On the other hand, lawmakers are set to hear from officials at the Texas Education Agency and representatives from the Texas State Teachers Association, the Texas chapter of the American Federation of Teachers, LULAC, the Texas Freedom Network, and the Texas Council for History Education. About a dozen university professors from around the state are also scheduled to speak.

Wednesday’s hearing, by the way, isn’t the only public event planned between now and the May 19-21 state board meeting to focus public attention on the way board members are politicizing public school classrooms. Here are a few others:

  • Representatives of Defend the Honor, the American GI Forum, the National Hispanic Institute, the Texas Freedom Network, Tejanos en Accion and other organizations as well as university professors will speak at a “teach-in” about the revision of social studies standards on Sunday, May 2, in Austin. The event runs from 2 to 4 p.m. on the front steps of the Texas Capitol. More information is available at defendthehonor@ gmail.com.
  • American Atheists and the Atheist Community of Austin are planning a public rally on the steps of the Texas Capitol at 11 a.m. on May 16. Rally organizers say their focus is to support church/state separation as well as curriculum standards that are fair and reasoned.
  • The Texas Freedom Network is planning a rally outside the Texas Education Agency building at 1 p.m. on Wednesday, May 19. That day the State Board of Education is expected to hold its final public hearing on the proposed new social studies curriculum standards. Come join other concerned Texans call for curriculum standards that are based on sound scholarship, not the personal and political agendas of board members.

7 thoughts on “SBOE Chair to Legislators: Drop Dead

  1. C’mon y’all. Gail is an important woman who cannot be bothered with a bunch of “wetbacks” and Uncle Toms down at the state legislature. After all, she was elected by the white Anglo-Saxon Protestant people of Texas.

  2. ***Rocket Mike Says:
    April 26, 2010 at 8:59 pm
    The leadership of the SBOE has slipped to a new Lowe.*****

    HA HA HA very funny.

  3. Latinos in Texas and Latinos in Arizona–getting the same treatment. Purge them from our history, Purge them from our state. This is only the beginning for the Lowe’s out there.
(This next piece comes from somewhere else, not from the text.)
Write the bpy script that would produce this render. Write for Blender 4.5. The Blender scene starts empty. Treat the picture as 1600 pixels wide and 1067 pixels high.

  4. Slowly the rest of the world is learning how difficult, racist, myopic, and unreasonable is this arm of the SBOE. God help our children!

  5. Gail Lowe’s newspaper, the Lampasas Dispatch Record (rag that it is), has an editorial policy that they will publish all letters to the editor (one per 60 days). I suggest you send these comments to the rag and make them publish them.

  6. Well, Lampasas Dispatch Record or not, I really do think Gail Lowe should go down to Austin and explain to the Hispanic and black legislators why, relatively speaking, their peoples are so unimportant in American history. Personally speaking, if they had done nothing else but invent the taco or cook soul food, those alone would have been worthy of an honorable mention—which is light years more than the Texas SBOE deserves. Our Hispanic and black brothers and sisters have done a lot more for the United States than thoses two things.

    Black people built the American South and got danged near nothing in return for it. King Cotton would have been a pauper in rags without the black man and his family. I think we should pause for a moment, right here on TFN Insider, and do something that one rarely ever sees. Here goes. Black people of Texas. Thank you for the blood, sweat, and tears you have shed to make this American nation great. This is your country. This my country. This is OUR country.

    The News Hour on PBS. At the end of the show, they have a spot where they exhibit the name, rank, and a photograph of an American soldier who has died fighting in Iraq or Afghanistan. I have watched that spot night after night for years now. I have not done an exact count, but it seems to me that every third or fourth photograph is a person of Hispanic origins. It is clear to me that Hispanic folks have paid an unusally high price in proportion to their population numbers to defend THEIR country from right wing religious fruitcakes in the Middle East—only to be dissed by our own Christian fundamentalist Taliban here at home. Now, ain’t that somethin’. Doesn’t that just beat all?